### YOUR GOAL
Make an exact copy of all the entries below, with the pictures left out.

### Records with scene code

·····

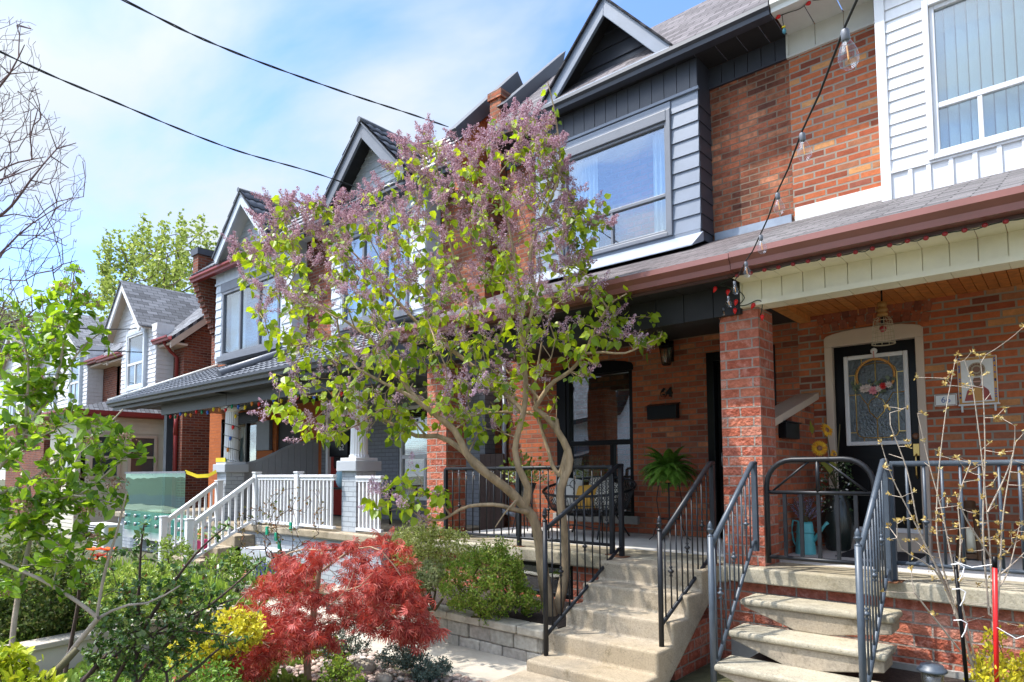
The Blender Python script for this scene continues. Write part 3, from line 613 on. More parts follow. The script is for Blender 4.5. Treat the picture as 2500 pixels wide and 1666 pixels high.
f = MB()
for q in ((-5.60, -5.52, 3.02, 4.70), (-3.86, -3.80, 3.02, 4.70), (-5.52, -3.86, 3.02, 3.08), (-5.52, -3.86, 4.56, 4.70)): f.box(q[0], q[1], BY-.05, BY+.05, q[2], q[3])
f.build('window_trim', M['midgrey'], h, bevel=.008)
wf = sash(h, 'bay_window', -5.52, -3.86, 3.08, 4.56, BY-.02, M['midgrey'], M['glass'], fw=.04, mid=3.585, split=-4.72, dep=.07, room=M['roomblue'], roomd=.9)
curtain(wf, -4.14, -3.90, 3.12, 4.52, BY+.12, M['curtain'], .07); curtain(wf, -5.48, -5.02, 3.12, 4.52, BY+.12, M['curtain'], .07)
s = MB(); s.xprism([(BY, 2.98), (BY-.012, 2.98), (BY-.33, 2.735), (BY-.33, 2.72), (BY, 2.86)], BX0-.05, BX1+.03); s.build('apron_flashing', M['flash'], h)
s = MB(); s.box(BX1+.03, -2.45, 7.97, 7.999, 2.90, 3.05); s.build('wall_flashing', M['flash'], h)
# upper eave
e = MB(); panels(e, BX1, -2.445, .17, 7.975, 7.999, 4.985, 5.25, .008); e.box(BX1, -2.445, 7.965, 8.0, 4.97, 4.99); e.build('frieze', M['char'], h); e = MB(); panels(e, -6.95, BX0, .17, 7.975, 7.999, 4.985, 5.25, .008); e.build('frieze', M['char'], h)
e = MB(); panels(e, -6.95, -2.445, .27, 7.53, 7.975, 5.252, 5.262, .012); e.build('soffit', M['chardk'], h)
e = MB(); gutter(e, -6.8, -2.445, 7.37, 5.35, .13, .15); e.box(-6.9, -2.445, 7.515, 7.53, 5.22, 5.34); e.build('roof_gutter', M['char'], h)
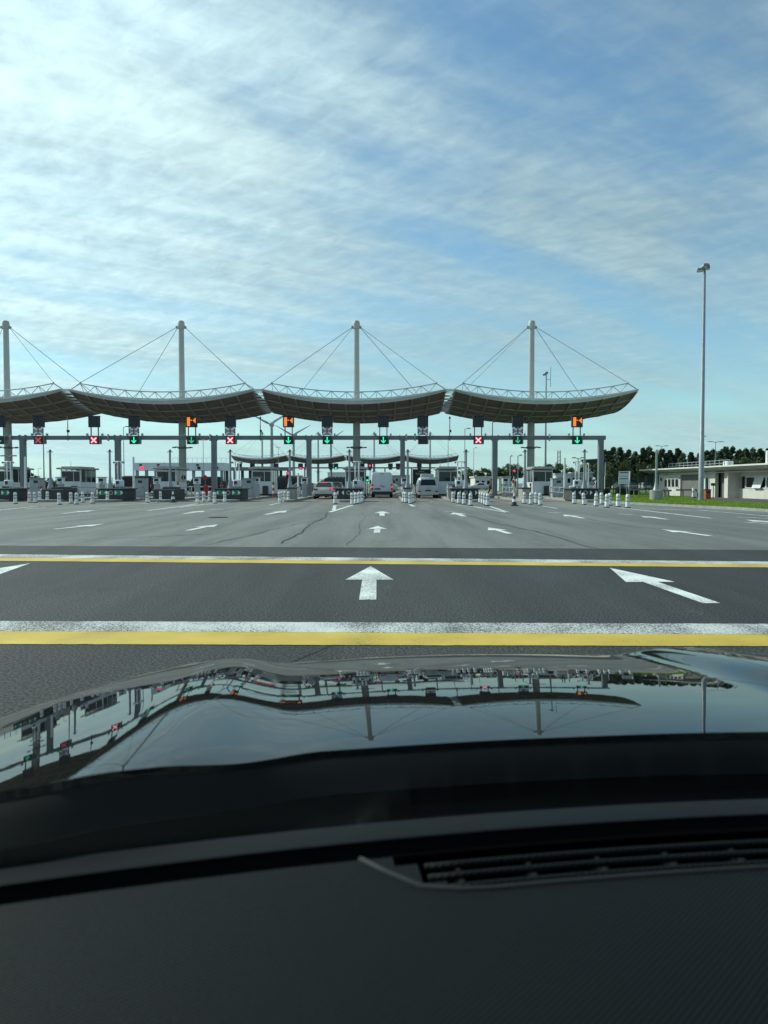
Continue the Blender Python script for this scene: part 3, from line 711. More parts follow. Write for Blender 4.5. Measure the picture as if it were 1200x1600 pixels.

·····

### TASK RESPONSE
The Blender Python script for this scene continues. Write part 3, from line 613 on. More parts follow. The script is for Blender 4.5. Treat the picture as 2500 pixels wide and 1666 pixels high.
f = MB()
for q in ((-5.60, -5.52, 3.02, 4.70), (-3.86, -3.80, 3.02, 4.70), (-5.52, -3.86, 3.02, 3.08), (-5.52, -3.86, 4.56, 4.70)): f.box(q[0], q[1], BY-.05, BY+.05, q[2], q[3])
f.build('window_trim', M['midgrey'], h, bevel=.008)
wf = sash(h, 'bay_window', -5.52, -3.86, 3.08, 4.56, BY-.02, M['midgrey'], M['glass'], fw=.04, mid=3.585, split=-4.72, dep=.07, room=M['roomblue'], roomd=.9)
curtain(wf, -4.14, -3.90, 3.12, 4.52, BY+.12, M['curtain'], .07); curtain(wf, -5.48, -5.02, 3.12, 4.52, BY+.12, M['curtain'], .07)
s = MB(); s.xprism([(BY, 2.98), (BY-.012, 2.98), (BY-.33, 2.735), (BY-.33, 2.72), (BY, 2.86)], BX0-.05, BX1+.03); s.build('apron_flashing', M['flash'], h)
s = MB(); s.box(BX1+.03, -2.45, 7.97, 7.999, 2.90, 3.05); s.build('wall_flashing', M['flash'], h)
# upper eave
e = MB(); panels(e, BX1, -2.445, .17, 7.975, 7.999, 4.985, 5.25, .008); e.box(BX1, -2.445, 7.965, 8.0, 4.97, 4.99); e.build('frieze', M['char'], h); e = MB(); panels(e, -6.95, BX0, .17, 7.975, 7.999, 4.985, 5.25, .008); e.build('frieze', M['char'], h)
e = MB(); panels(e, -6.95, -2.445, .27, 7.53, 7.975, 5.252, 5.262, .012); e.build('soffit', M['chardk'], h)
e = MB(); gutter(e, -6.8, -2.445, 7.37, 5.35, .13, .15); e.box(-6.9, -2.445, 7.515, 7.53, 5.22, 5.34); e.build('roof_gutter', M['char'], h)
Continue the Blender Python script for this scene: part 3, from line 711. More parts follow. Write for Blender 4.5. Measure the picture as if it were 1200x1600 pixels.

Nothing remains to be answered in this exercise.